Well without converting the integer to a string you could make a funky loop:
var number = 20000;
var length = 0;
for(i = number; i > 1; ++i){
++length;
i = Math.floor(i/10);
}
alert(length);
Demo: http://jsfiddle.net/maniator/G8tQE/
I got asked a similar question in a test.
Find a number's length without converting to string
const numbers = [1, 10, 100, 12, 123, -1, -10, -100, -12, -123, 0, -0]
const numberLength = number => {
let length = 0
let n = Math.abs(number)
do {
n /= 10
length++
} while (n >= 1)
return length
}
console.log(numbers.map(numberLength)) // [ 1, 2, 3, 2, 3, 1, 2, 3, 2, 3, 1, 1 ]
Negative numbers were added to complicate it a little more, hence the Math.abs().
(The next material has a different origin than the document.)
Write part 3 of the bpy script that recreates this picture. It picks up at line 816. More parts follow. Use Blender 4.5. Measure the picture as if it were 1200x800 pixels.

I'm perplex about converting into a string the given number because such an algorithm won't be robust and will be prone to errors: it will show all its limitations especially in case it has to evaluate very long numbers. In fact before converting the long number into a string it will "collapse" into its exponential notation equivalent (example: 1.2345e4). This notation will be converted into a string and this resulting string will be evaluated for returning its length. All of this will give a wrong result. So I suggest not to use that approach.
Have a look at the following code and run the code snippet to compare the different behaviors:
let num = 116234567891011121415113441236542134465236441625344625344625623456723423523429798771121411511034412365421344652364416253446253446254461253446221314623879235441623683749283441136232514654296853446323214617456789101112141511344122354416236837492834411362325146542968534463232146172368374928344113623251465429685;
let lenFromMath;
let lenFromString;
// The suggested way:
lenFromMath = Math.ceil(Math.log10(num + 1)); // this works in fact returns 309
// The discouraged way:
lenFromString = String(num).split("").length; // this doesn't work in fact returns 23
/*It is also possible to modify the prototype of the primitive "Number" (but some programmer might suggest this is not a good practice). But this is will also work:*/
Number.prototype.lenght = () => {return Math.ceil(Math.log10(num + 1));}
lenFromPrototype = num.lenght();
console.log({lenFromMath, lenFromPrototype, lenFromString});
A way for integers or for length of the integer part without banal converting to string:
var num = 9999999999; // your number
if (num < 0) num = -num; // this string for negative numbers
var length = 1;
while (num >= 10) {
num /= 10;
length++;
}
alert(length);
I would like to correct the #Neal answer which was pretty good for integers, but the number 1 would return a length of 0 in the previous case.
function Longueur(numberlen)
{
var length = 0, i; //define `i` with `var` as not to clutter the global scope
numberlen = parseInt(numberlen);
for(i = numberlen; i >= 1; i)
{
++length;
i = Math.floor(i/10);
}
return length;
}
To get the number of relevant digits (if the leading decimal part is 0 then the whole part has a length of 0) of any number separated by whole part and decimal part I use:
function getNumberLength(x) {
let numberText = x.toString();
let exp = 0;
if (numberText.includes('e')) {
const [coefficient, base] = numberText.split('e');
exp = parseInt(base, 10);
numberText = coefficient;
}
const [whole, decimal] = numberText.split('.');
const wholeLength = whole === '0' ? 0 : whole.length;
const decimalLength = decimal ? decimal.length : 0;
return {
whole: wholeLength > -exp ? wholeLength + exp : 0,
decimal: decimalLength > exp ? decimalLength - exp : 0,
};
}
var x = 1234567;
String(x).length;
It is shorter than with .toString() (which in the accepted answer).
Try this:
$("#element").text().length;
Example of it in use
Yes you need to convert to string in order to find the length.For example
var x=100;// type of x is number
var x=100+"";// now the type of x is string
document.write(x.length);//which would output 3.